One year after the release of Beyoncé’s Billboard 200-topping album Cowboy Carter, “Texas Hold ‘Em” banjo player Rhiannon Giddens is opening up about feeling conflicted over her contributions to the culture-shifting project.

In an interview with Rolling Stone published Sunday ahead of the release of her own album What Did the Blackbird Say to the Crow, Giddens shared that she has struggled with the pros and cons of appearing on such a high-profile album. On the one hand, plucking strings on the LP’s No. 1 Billboard Hot 100 hit single “Texas Hold ‘Em” allowed her to feel embraced by the mainstream Black community for the first time, she says — but on the other, it also made her feel like her contributions were simply part of a “transaction.”

“There are so many of us struggling to maintain our humanity in this industry,” Giddens told the publication. “My biggest talent is collaboration. I’m really into sharing and being one of many, and I feel like that’s important, but you can’t be a superstar and do that. You just can’t!”

“There are two examples I could pull out, in my entire 20-year career, where I feel like I had to make a compromise in order for a greater good,” she continued. “This was one of those times … And there were definitely benefits: I’ve heard from people saying more people are taking banjo classes and dancing to it because of [‘Texas Hold ‘Em’]. It also gave me an entrée into the Black community that I’ve never had, to be honest. Because of all the things I’ve been fighting for my whole life, it’s been difficult to be seen as a Black musician, especially since I’m mixed, all this sh–. But for the first time, I felt acceptance from the mainstream Black community, which made me weep.”

That said, Giddens said it was “really hard” to feel as though her talents were “treated as any other transaction in the music industry.” “Because I certainly didn’t do it for the money, I can tell you that,” she elaborated. “I did it for the mission. So, my idea of what the mission is and somebody else’s idea of what the mission is are not going to be the same thing. There’s a reason why I’m not a multi-millionaire. If you are a multi-millionaire, there are reasons why. No shade, whatever. It means you do things in a certain way.”

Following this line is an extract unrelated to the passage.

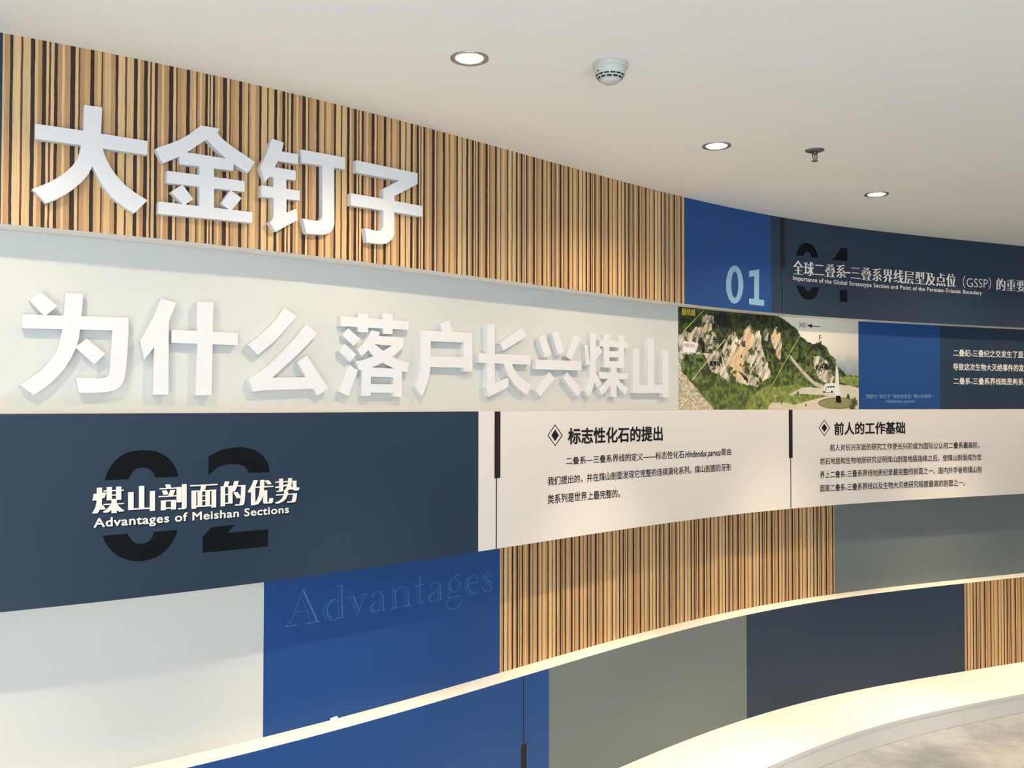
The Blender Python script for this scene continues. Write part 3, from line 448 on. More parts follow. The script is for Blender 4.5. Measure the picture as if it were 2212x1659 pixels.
M_ROCK = [[(3017.1,2008.4),(3054.1,2019.5),(3097.8,2015.6),(3101.0,1980.4),(3080.7,1966.1),(3121.0,1919.5),(3134.3,1880.3),(3174.4,1801.7),(3228.0,1700.1),(3187.5,1712.8),(3133.5,1734.0),(3079.7,1746.1),(3053.0,1798.0),(3039.7,1823.8),(2966.1,1825.6),(2853.2,1825.7),(2843.6,1910.3),(2893.3,1929.9),(2933.2,1923.4),(2973.3,1955.8),(3020.3,1971.5)], [(3253.1,1952.8),(3280.0,1908.8),(3297.0,1905.0),(3344.9,1975.5),(3365.4,1985.7),(3399.3,1973.7),(3395.7,1932.2),(3423.0,1961.0),(3440.0,1959.5),(3450.1,1934.6),(3456.5,1874.7),(3473.3,1838.2),(3500.2,1792.5),(3527.0,1727.9),(3479.3,1717.8),(3452.0,1703.5),(3424.7,1680.1),(3343.2,1688.2),(3255.1,1700.5),(3214.7,1735.7),(3187.8,1784.2),(3161.1,1845.8),(3195.2,1905.1),(3229.3,1938.1)], [(3494.6,1983.0),(3504.7,1969.5),(3500.9,1908.8),(3473.7,1912.4),(3467.2,1949.2)], [(3562.7,1988.7),(3586.3,1959.2),(3603.0,1917.5),(3599.2,1860.9),(3592.1,1813.6),(3568.4,1827.1),(3555.1,1868.8),(3521.4,1914.3),(3525.0,1942.5)], [(3833.4,1844.1),(3894.5,1845.7),(3935.1,1822.4),(3968.7,1779.2),(3995.5,1740.5),(3974.8,1705.9),(3920.5,1705.2),(3866.5,1733.6),(3839.7,1781.4)]]
M_TAN = [[(3221.9,1825.5),(3283.2,1868.3),(3317.3,1905.9),(3344.9,1966.4),(3365.3,1976.6),(3385.5,1936.3),(3405.6,1891.2),(3364.7,1871.3),(3337.3,1833.8),(3323.6,1815.2),(3330.2,1779.0),(3350.4,1747.6),(3316.3,1728.7),(3268.7,1700.7),(3228.2,1736.0),(3208.1,1784.8)], [(3562.6,1984.0),(3582.8,1954.4),(3592.8,1921.8),(3562.1,1897.2),(3528.2,1919.3),(3535.2,1947.6)], [(3561.9,1878.4),(3595.8,1860.8),(3592.1,1818.3),(3568.4,1831.8)], [(3023.8,2006.6),(3054.1,2017.3),(3047.1,1977.4),(3027.0,1967.5)], [(3080.7,1966.1),(3100.8,1931.8),(3124.3,1915.3),(3094.0,1922.7),(3067.2,1947.7)]]
M_DARK = [[(2983.0,1880.4),(3006.6,1909.7),(3033.3,1884.8),(3039.9,1858.8),(3033.0,1832.3),(3019.7,1840.6),(3006.4,1870.5)], [(3279.2,1757.4),(3343.5,1729.2),(3356.9,1702.1),(3323.0,1715.2)], [(3097.8,2013.4),(3134.7,1964.6),(3222.6,1960.2),(3249.8,1961.6),(3216.1,2000.3),(3162.0,2024.0)], [(3154.3,1827.7),(3170.9,1774.9),(3133.9,1804.9)]]
M_SCREE = [[(2826.9,1837.5),(2866.4,1826.2),(2886.2,1809.9),(2859.7,1783.4),(2866.1,1741.1),(2902.4,1720.5),(2932.2,1695.3),(2978.7,1661.5),(3025.4,1622.8),(3072.2,1592.4),(3105.7,1561.6),(2825.9,1554.1)]]
M_ROAD = [[(3660.3,1846.3),(3673.8,1839.6),(3758.2,1770.1),(3839.2,1713.8),(3900.1,1695.2),(3920.4,1683.3),(3866.1,1682.7),(3818.8,1703.9),(3731.0,1769.6),(3670.3,1820.5)]]
M_PLAZA = [[(3533.1,1637.1),(3635.0,1635.4),(3703.1,1659.6),(3757.5,1679.2),(3811.8,1682.1),(3866.0,1675.5),(3906.8,1685.6),(4029.1,1696.7),(4110.7,1692.6),(4178.7,1678.4),(4177.6,1553.7),(3498.7,1555.7),(3505.7,1588.2),(3532.9,1606.8),(3634.8,1602.4),(3757.0,1602.7),(3838.5,1622.1),(3947.1,1637.2),(3852.2,1641.5),(3757.3,1645.7),(3703.0,1645.3),(3635.0,1628.3),(3533.1,1632.5)]]
M_GRASS = [[(3472.3,1680.7),(3567.4,1679.5),(3716.9,1693.0),(3771.1,1681.7),(3716.6,1654.9),(3635.1,1640.1),(3499.2,1635.5),(3417.1,1556.0),(3308.5,1556.4),(3363.2,1624.6)], [(3499.1,1632.3),(3702.9,1640.6),(3906.5,1641.8),(3947.1,1634.8),(3811.3,1612.4),(3702.6,1588.3),(3600.8,1602.3),(3519.3,1597.5),(3485.1,1555.8),(3328.9,1556.3),(3397.1,1615.6)], [(4029.5,1741.0),(4179.2,1738.3),(4178.8,1688.3),(4083.5,1697.3),(4029.2,1711.4)]]
M_ELL = [[(4160.9,1598.5),(4158.1,1592.5),(4149.7,1586.7),(4136.1,1581.4),(4117.9,1576.7),(4095.7,1572.9),(4070.4,1570.1),(4042.9,1568.4),(4014.4,1567.9),(3986.0,1568.5),(3958.6,1570.2),(3933.4,1573.1),(3911.4,1576.8),(3893.3,1581.4),(3879.8,1586.6),(3871.6,1592.2),(3868.8,1598.1),(3871.7,1603.9),(3880.0,1609.6),(3893.5,1614.8),(3911.7,1619.4),(3933.8,1623.3),(3959.1,1626.2),(3986.5,1628.0),(4015.0,1628.7),(4043.4,1628.3),(4070.8,1626.7),(4096.1,1623.9),(4118.2,1620.2),(4136.4,1615.6),(4149.9,1610.3),(4158.2,1604.5)], [(4150.7,1598.5),(4148.1,1593.5),(4140.3,1588.6),(4127.6,1584.1),(4110.7,1580.2),(4090.0,1577.0),(4066.5,1574.7),(4041.0,1573.2),(4014.5,1572.8),(3988.0,1573.3),(3962.6,1574.7),(3939.1,1577.1),(3918.6,1580.3),(3901.7,1584.1),(3889.2,1588.4),(3881.6,1593.2),(3879.0,1598.1),(3881.6,1603.0),(3889.4,1607.7),(3902.0,1612.1),(3918.9,1616.0),(3939.5,1619.2),(3962.9,1621.7),(3988.4,1623.2),(4014.9,1623.8),(4041.4,1623.4),(4066.9,1622.1),(4090.4,1619.8),(4111.0,1616.7),(4127.9,1612.8),(4140.4,1608.4),(4148.1,1603.6)]]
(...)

The folk musician went on to give an example of a mainstream artist whose mission she does resonate with: Kendrick Lamar, whom Giddens says uses his platform “in an intensely activist way.” “I don’t know how he does it, but he did it,” she said. “He’s unique. Most people aren’t like him. So I can’t expect everybody to be like him, and that’s fine.”

Released in March 2024, Cowboy Carter was one of the year’s most talked-about albums. Featuring collaborations with Dolly Parton, Willie Nelson, Miley Cyrus and Post Malone, the project sparked much discourse about the bounds of genre and whether Bey was “country enough” to make the pivot. The album was notably shut out by the Country Music Awards, receiving no nominations despite its success on the country charts (including the superstar becoming the first Black woman to ever top the Hot Country Songs chart). Cowboy Carter did, however, receive both best country album and album of the year at the 2025 Grammys.

At one point, Giddens herself even responded to the backlash Cowboy Carter faced from country music purists — whose dismissal of the album she said was “just racism” in an IMPACT x Nightline interview. “Nobody’s asking Lana Del Rey, ‘What right do you have to make a country record?’” Giddens said in March last year. “People don’t wanna say it’s because she’s Black. You know? But they use these … these coded terms, you know? And that’s problematic.”